I visited New Orleans once and remember being utterly wowed by the neighborhoods in the Garden district around the Tulane campus. The houses were such like I've never seen before. They were vibrant and colorful, beautifully creole, and almost indicative of a separate universe. They looked like they were pulled directly from Gone With the Wind or might have even housed Mark Twain. The clearest image I have of New Orleans is row after row of beautiful mansions in the Garden District. One after the other, all unique, and all almost magically growing out of the Louisiana landscape.
My visit was some years before Katrina and at the time of the storm the only image I could create was of mass destruction to the garden district. I envisioned high water marks and 100 foot high trees crashing through one-of-a-kind ceilings. I imagined the colors were lost in the brown murky waters and I think I saw Mark Twain drowning.
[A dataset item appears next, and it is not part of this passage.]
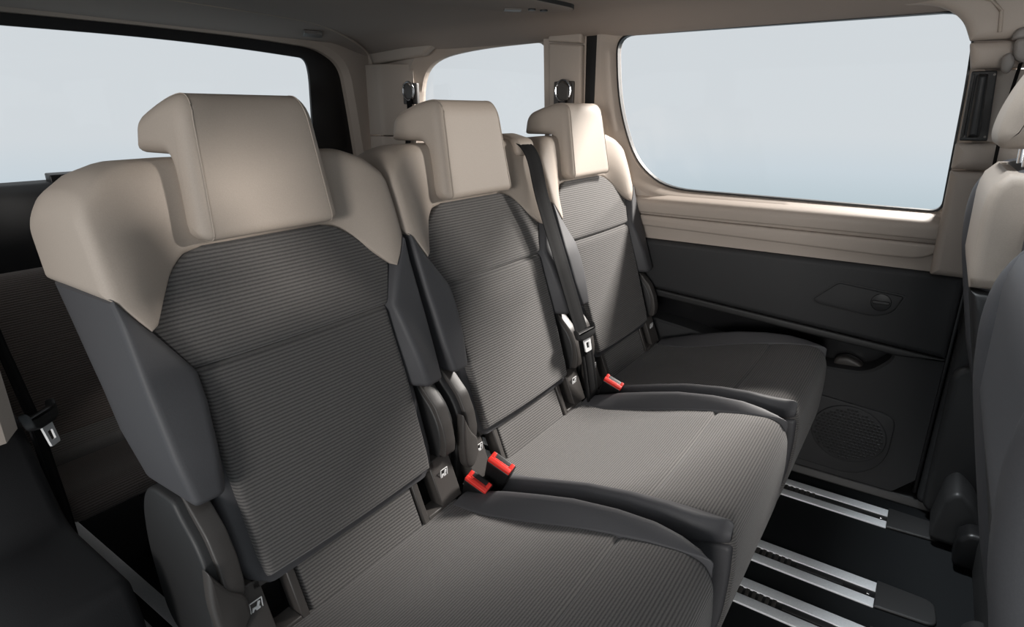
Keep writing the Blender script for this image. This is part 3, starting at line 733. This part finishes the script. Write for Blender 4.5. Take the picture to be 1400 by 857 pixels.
def pillar_belt(y, z, label, yd, zlow):
    b = empty('seat_belt', (1.955, y, z), label, 'seat belt', 'seat belts')
    prism('anchor_recess', round_poly(rect(y - .042, y + .038, z - .050, z + .034), .006), 1.948, 1.966, TAUPE, b, r=.003)
    vs, fs = tube_geo([(1.950, y + .0, z), (1.935, y, z)], .010, 12); link('anchor_bolt', vs, fs, DARKP, b)
    ringp = [(1.929, y - .010 + -.002 + .030 * math.cos(t * math.pi / 10), z + .002 + .036 * math.sin(t * math.pi / 10)) for t in range(-6, 13)]
    vs, fs = tube_geo(ringp, .0038, 8); link('guide_loop', vs, fs, STEEL, b)
    prism('guide_body', round_poly([(y - .032, z - .030), (y + .014, z - .030), (y + .016, z + .022), (y - .006, z + .034), (y - .034, z + .014)], .010), 1.930, 1.948, TAUPE, b, r=.004)
    vs, fs = ribbon_geo([(1.936, y - .006, z - .012), (1.94, y - .004, z - .1), (1.945, y + yd * .5, (z + zlow) / 2), (1.95, y + yd, zlow)], .040, .0016, (0.25, 1, 0)); link('webbing', vs, fs, WEB, b)
    zero()
pillar_belt(1.885, 1.235, 'black belt hanging from the rear corner pillar, left of the quarter window', .06, .70)
pillar_belt(1.140, 1.222, 'black belt hanging from the pillar between quarter window and door window', .04, .70)
b = empty('seat_belt', (1.93, -.09, 1.29), 'taupe belt guide high on the pillar above the front passenger headrest', 'seat belt', 'seat belts')
prism('guide_head', round_poly([(-.080, 1.31), (-.088, 1.335), (-.12, 1.34), (-.15, 1.31)], .01), 1.895, 1.925, TAUPE_L, b, r=.008)
prism('guide_body', round_poly([(-.088, 1.312), (-.092, 1.27), (-.115, 1.255), (-.15, 1.26), (-.15, 1.312)], .012), 1.885, 1.905, TAUPE_L, b, r=.008)
prism('guide_hook', round_poly([(-.072, 1.275), (-.076, 1.24), (-.092, 1.235), (-.10, 1.262), (-.086, 1.285)], .01), 1.88, 1.90, TAUPE_L, b, r=.007)
vs, fs = ribbon_geo([(1.90, -.11, 1.26), (1.90, -.105, 1.15), (1.90, -.11, .95), (1.905, -.12, .6)], .036, .0016, (1, 0.1, 0)); link('webbing', vs, fs, WEB, b)
zero()
# black grab handle in the pillar recess
g = empty('grab_handle', (1.94, -.05, 1.16), 'black upright grab handle in the pillar by the door window', 'handle')
prism('handle_back', round_poly([(-.022, 1.247), (-.028, 1.084), (-.085, 1.084), (-.072, 1.247)], .004), 1.936, 1.958, BLACKP, g, r=.003)
prism('grip', round_poly([(-.034, 1.240), (-.040, 1.092), (-.066, 1.092), (-.056, 1.240)], .006), 1.912, 1.94, BLACKP, g, r=.010, nr=4)
prism('side_rib', round_poly([(-.024, 1.240), (-.030, 1.092), (-.036, 1.092), (-.030, 1.240)], .002), 1.928, 1.94, DARKP, g, r=.002)
for y, z in ((-.068, 1.238), (-.078, 1.094), (-.036, 1.094)):
    vs, fs = tube_geo([(1.9345, y, z), (1.938, y, z)], .0028, 8); link('screw', vs, fs, TAUPE_L, g)
zero()
# lamp console in the headliner
c = empty('roof_lamp', (1.60, 1.05, 1.42), 'roof lamp console set flush in the headliner with switches', 'lamp')
cz = 1.440
con = round_poly([(1.20, 1.26), (1.585, 1.125), (1.70, 1.0), (1.66, .93), (1.20, .98)], [.01, .015, .05, .05, .01], 5)
con = ccw(con)
prism('console_panel', con, cz - .010, cz + .004, HEADL, c, plane='xy', r=.003)
frame('console_outline', [(inset(con, -.002), cz + .002), (inset(con, -.002), cz - .0085), (inset(con, .0015), cz - .0085), (inset(con, .0015), cz + .002)], (1.42, 1.07), DARKP, c, plane='xy')
prism('lamp_lens', round_poly([(1.55, 1.11), (1.585, 1.075), (1.555, 1.05), (1.52, 1.085)], .003), cz - .013, cz - .008, TAUPE_L, c, plane='xy', r=.002)
for x, y in ((1.575, 1.030), (1.61, 1.012)):
    vs, fs = tube_geo([(x, y, cz - .008), (x, y, cz - .014)], .011, 14); link('switch_button', vs, fs, DARKP, c)
zero()

# ------------------------------------------------------------------ rear bench
rb = empty('rear_bench', (.72, 1.7, 0), 'dim brown grey rear bench seat behind the nearest seat', 'seat')
prism('backrest', round_poly([(1.600, .40), (1.60, .46), (1.745, .775), (1.79, .79), (1.86, .765), (1.75, .40)], [.01, .03, .04, .04, .04, .02]), .31, 1.0, BENCH, rb, r=.03)
prism('cushion', round_poly([(1.60, .395), (1.505, .395), (1.31, .425), (1.275, .405), (1.28, .37), (1.60, .33)], [.005, .02, .03, .02, .015, .02]), .31, 1.0, BENCH, rb, r=.025)
prism('lumbar_strip', round_poly([(1.60, .38), (1.590, .43), (1.56, .40), (1.50, .395), (1.50, .385)], .006), .33, .98, FABRIC, rb, r=.004)
prism('pedestal', round_poly(rect(1.48, 1.66, .0, .35), .02), .56, .92, BLACKP, rb, r=.02)
zero()

# ------------------------------------------------------------------ front seats, seen from behind
def front_seat(cx, label, panel, dy=0.0, dz=0.0):
    t = empty('front_seat', (cx, -.35, 0), label, 'seat', 'front seats facing the windscreen')
    hw = .235
    back = [(-.25, .30), (-.184, .49), (-.150, .62), (-.118, .755), (-.093, .86), (-.088, 1.0), (-.10, 1.045), (-.15, 1.062), (-.20, 1.05), (-.22, .98), (-.24, .80), (-.33, .50), (-.38, .32)]
    def cut(z0, z1):
        P = []
        rear = [(z, y) for y, z in back[:8]]; front = [(z, y) for y, z in reversed(back[7:])]
        n = 10
        a = [(interp(rear, z0 + (z1 - z0) * k / n), z0 + (z1 - z0) * k / n) for k in range(n + 1)]
        b_ = [(interp(front, z1 - (z1 - z0) * k / n), z1 - (z1 - z0) * k / n) for k in range(n + 1)]
        return a + b_
    prism('backrest', round_poly(back, .03, 4), cx - .17, cx + .17, GREY, t, r=.03, nr=4)
    prism('back_panel_upper', [(y + .012, z) for y, z in cut(.84, 1.05)], cx - .185, cx + .185, panel, t, r=.02, nr=4)
    prism('back_panel_lower', [(y + .010, z) for y, z in cut(.42, .836)], cx - .185, cx + .185, DARKP, t, r=.015, nr=4)
    bo = round_poly([(-.23, .36), (-.170, .49), (-.130, .62), (-.098, .755), (-.074, .86), (-.066, .94), (-.072, 1.0), (-.105, 1.05), (-.16, 1.06), (-.24, .98), (-.29, .80), (-.38, .50), (-.40, .36)], .03, 4)
    for sx in (-1, 1):
        prism('backrest_bolster', bo, min(cx + sx * .165, cx + sx * .245), max(cx + sx * .165, cx + sx * .245), GREY, t, r=.036, nr=5, warp=(lambda x, y, z: (x, y - .075, z)) if sx < 0 and cx > 1 else None)
    hd = round_poly([(-.082, 1.110), (-.074, 1.135), (-.080, 1.18), (-.10, 1.24), (-.13, 1.29), (-.17, 1.285), (-.19, 1.20), (-.185, 1.11)], [.012, .02, .03, .03, .03, .03, .04, .02], 5)
    hr = prism('headrest', hd, cx - .125, cx + .125, BEIGE, t, r=.03, nr=4)
    for sx in (-.055, .055):
        vs, fs = tube_geo([(cx + sx, -.135, 1.04), (cx + sx, -.130, 1.13)], .008, 10); link('headrest_post', vs, fs, STEEL, hr)
        vs, fs = tube_geo([(cx + sx, -.135, 1.055), (cx + sx, -.135, 1.070)], .018, 12); link('post_sleeve', vs, fs, BEIGE, hr)
    prism('cushion', round_poly([(-.27, .42), (-.36, .46), (-.70, .50), (-.80, .46), (-.79, .30), (-.27, .28)], .04), cx - .235, cx + .235, GREY, t, r=.04)
    prism('pedestal', round_poly([(-.262, .0), (-.255, .10), (-.27, .27), (-.72, .27), (-.72, .0)], .02), cx - .20, cx + .20, DARKP, t, r=.02)
    prism('rear_foot_cap', round_poly([(-.215, .02), (-.212, .10), (-.235, .125), (-.27, .125), (-.27, .02)], .012), cx + .17, cx + .235, BLACKP, t, r=.012)
    prism('rear_foot_cap', round_poly([(-.222, .02), (-.220, .085), (-.24, .11), (-.27, .11), (-.27, .02)], .012), cx - .21, cx - .13, DARKP, t, r=.012)
    for ch in t.children:
        if ch.name.split('.')[0] in ('backrest', 'back_panel_upper', 'back_panel_lower', 'backrest_bolster', 'headrest'): ch.location = (0, dy, dz)
        if ch.name.split('.')[0] == 'headrest': ch.location.z -= .022
    zero()
front_seat(1.545, 'front passenger seat with beige headrest on steel posts, right edge', BEIGE)
front_seat(.72, 'grey front seat back nearest the camera, cut by the right edge', GREY, -.010, -.035)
It struck me then, after imaging a gardenless district, that neighborhoods can be art too. I used to scoff at those historical landmark signs, the ones that indicated nearby was some decrepit old shack which may or may not have housed a second-cousin to either Leopold or Loeb. But neighborhoods like the Garden District should be preserved, they should be marked as historical sites, not just because they do have stories histories, but because they are just aesthetically pleasing. To wipe out the Garden district with tacky souveneir stores and fast food chains sounds like a worse fate than storm waters.
But what qualifies as something worth preserving? Is it merely the wealth of the neighborhoods that dictates which neighborhoods are saved? Over the last few years Harlem has undergone a rapid amount of gentrification. The culture and history that fostered some of the most important African American movements in our country is eroding at the hands of big businesses and chains. How can we protect Harlem when it doesn't have the money and status as the Garden District inhabitants? Harlem is just as worth saving as the Garden District and is just as beautiful in its own way? But how come its voice is drowned in a bureaucratic hurricane?
While some neighborhoods like the Garden District are destined to stay roughly the same because of wealthy lobbyists, others like Harlem are disappearing. So take notice now, because if you wait long enough it may be gone and you'll never know what you've missed.